Deierling credited all the volunteers that day with doing a great job, and he was pleased to hear from several students that their experiences as Food Bank volunteers were so positive that they hope to return.

“One gal told me she really enjoyed hearing stories from the seniors who came in for food,” Deierling said. “On Mondays, we serve folks 62 years and older, and disabled clients. That Monday, we served 58 families in all. We definitely want to host a Martin Luther King Day volunteer project again next year.”

The playground at the 64th Street entrance of Jennings Park drew half a dozen young volunteers of its own, along with three adults to oversee their efforts, as they distributed 20 yards of bark around the base of the playground structure.

“Two of the four girls who pitched in were walk-ins,” said Bill Schweers, one of the volunteer leaders at the playground site, along with Jim Pauley. “They and the two boys who joined them all worked very hard without complaint. They were very glad to do it.”

“These are awesome kids,” Pauley said. “This isn’t their first time volunteering on a project like this, for just about any of them, and they’re even introducing their friends to this work.”

Marysville Arts & Technology High School student Chance Mair and his mom Christine, who serves as president of the school’s PTSA, found out about the annual MLK Day of Service from reading about last year’s local projects in The Marysville Globe, so they pledged to represent their school through this year’s volunteer labors, which drew students to Marysville from as far away as Mariner High School.

“This day is all about Martin Luther King, and trying to understand the sacrifices he made, by doing what we can to serve our communities,” Schweers said.

Just a few blocks east of the Jennings Park playground on 64th Street, Don Gillette welcomed back five students from the Marysville YMCA’s Minority Achievers Program, who set to work cleaning his kitchen and the two bathrooms in his mobile home, in addition to touching up his windows and doing some dusting and vacuuming.

While these might seem like relatively simple acts of assistance, just keeping up with such day-to-day tasks can be a challenge for Gillette, who’s in his 80s, hard of hearing and lives by himself.

“My girlfriend says I’m still sharp, but I get winded just dancing,” Gillette chuckled. “I’m not as nimble as I used to be, and for groups like these young people and Catholic Community Services to come out and help me out, so many times, makes such a difference in my life.”

All five students who visited Gillette this year had given his home a similar spring cleaning during at least one previous MLK Day of Service, and all five of them had been volunteering for MLK Days of Service since they were freshmen in high school, even though the eldest, Daniel Conchas, is now a freshman at Everett Community College.

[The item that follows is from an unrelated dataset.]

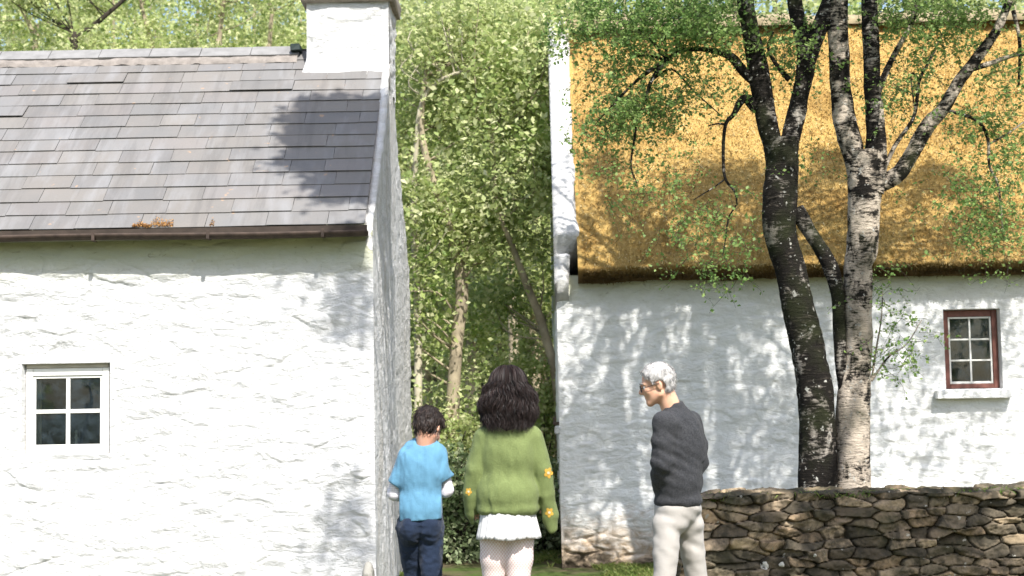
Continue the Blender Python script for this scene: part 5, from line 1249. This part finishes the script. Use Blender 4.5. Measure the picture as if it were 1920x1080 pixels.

When asked what inspired them to make Martin Luther King Day “a day on, not a day off,” as per the MLK Day of Service’s slogan, the students’ answers were short and simple.

“I just like helping out,” said Yareli Aguilar, a senior at Marysville-Pilchuck High School.

“It just feels good,” fellow M-PHS senior Sandra Carretero agreed. “Especially when you see how much the people you’re serving appreciate the things you’re doing for them.”

“At first, some of the work can be tedious,” said Vanessa Ramirez, a junior at the Marysville Getchell High School Bio-Med Academy. “But it’s instantly worthwhile when you receive thanks.”

“If I had a hat, I’d take it off to this younger generation of volunteers,” Gillette said. “They do such a good job, and they’re so pleasant to me.”

“High school students are inspired by Dr. King’s lessons of compassion and community-building,” said Dennis G. Smith, president and CEO of the United Way of Snohomish County. “This national day of service provides a way to put those ideals into action.”